On June 4, EBSCO, a privately held Birmingham, Ala., conglomerate that operates a library services division, closed a deal to buy the bankrupt Rowecom’s U.S. operations. As part of the agreement, libraries have agreed to drop most of their claims against Rowecom. In addition, about 70 percent of the publishers have agreed to work with EBSCO to restart the lost subscriptions this summer (without charging the libraries a second time) and to pursue their claims against Rowecom in court. But some publishers are balking at the agreement and will restart subscriptions only when libraries prepay their orders.
Regina Kennamer, marketing manager for EBSCO, said the company will try to get the subscriptions restarted as soon as possible. But when and how is difficult to predict. “Some subscriptions the libraries will just lose,” Kennamer said. “It will depend on the publisher. But it is our goal to get the subscriptions back up again as soon as we can.”

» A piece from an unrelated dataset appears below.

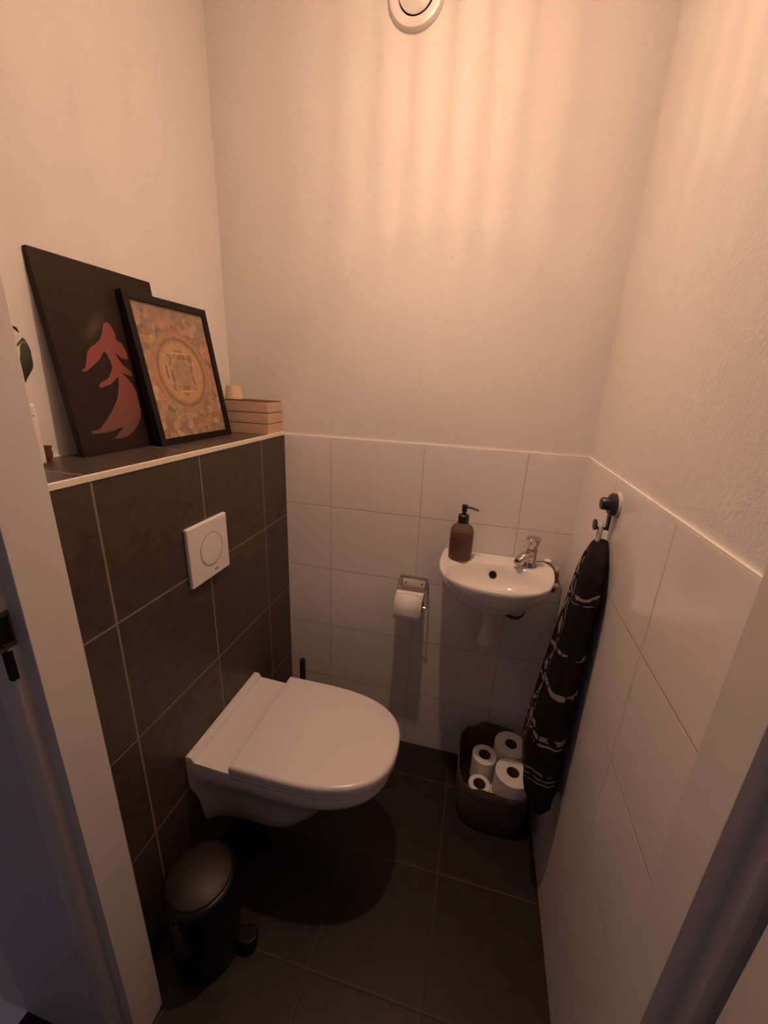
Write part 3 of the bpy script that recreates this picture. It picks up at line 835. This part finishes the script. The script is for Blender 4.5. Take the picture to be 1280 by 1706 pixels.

Fort Worth subscriptions probably will be back up to speed in 2004, but the library probably will never see much of the $150,000 it paid to Rowecom or the $25,000 spent from emergency funds. Other libraries are out even more: The National Institutes of Health library lost $2.4 million, and the Houston Public Library is out about $500,000. Of even greater concern is the research “black hole” that will exist, since many libraries may never get the back issues of magazines published in 2003.
Divine filed for bankruptcy protection in February. According to the Chicago Tribune, a federal grand jury has been empanelled to determine whether Flip and Divine’s fleecing of the libraries should result in indictments. Divine is also facing shareholder lawsuits and an action by Rowecom claiming fraud by its former parent company. No one expects to make much from suing Divine; the company has just $25 million in cash and $108 million in liabilities.
As for Flip, Crain’s Chicago Business reports he has surfaced with a new venture, a software development company based in North Carolina. He still has a large personal fortune, according to Crain’s, and a large group of loyalists. And, as Flip told Internet World in a 2000 interview, “What’s going to happen with the internet protocol in the next two years is going to rock the heads of people who think of themselves as Internet-savvy already.”
Fort Worth library administrators may not have considered themselves all that internet-savvy, but Flip was right on one account. The librarians and their patrons did get their heads rocked.